Randa agreed, writing that the trust indenture included limits on capital expenditures without bondholder approval, allowed bondholders to hire a management consultant if debt-service coverage fell below a certain threshold, and gave bondholders the ability to replace key casino leaders.

“All of these provisions give the bondholders the opportunity to exert significant control over the management operations of the casino facility,” Randa wrote. The indenture gave bondholders further rights over casino operations in the event of a default.

Well Fargo argued in its motion to vacate the decision and to amend its complaint that the primary purpose of the indenture was to secure repayment of the bonds, not to impose management terms, and that the bond issue terms should be considered separate from the trust indenture as a collateral contract. The court rejected that position, countering that the documents still are part of the overall indenture.
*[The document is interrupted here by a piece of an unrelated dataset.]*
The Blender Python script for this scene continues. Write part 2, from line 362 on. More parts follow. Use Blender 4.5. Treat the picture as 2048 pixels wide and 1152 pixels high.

The offering statement warned that the tribe is a sovereign nation generally immune from legal proceedings, though it waived that immunity in connection with the bond documents. The judge’s voiding of the contracts also voided the waiver of sovereign immunity.

The EDC is a corporate entity chartered by the Lac du Flambeau band of Lake Superior Chippewa Indians based on an 86,000-acre reserve in Vilas County. The band has 3,415 members and is governed by a 12-member council. It operates a casino, hotel, and convention center.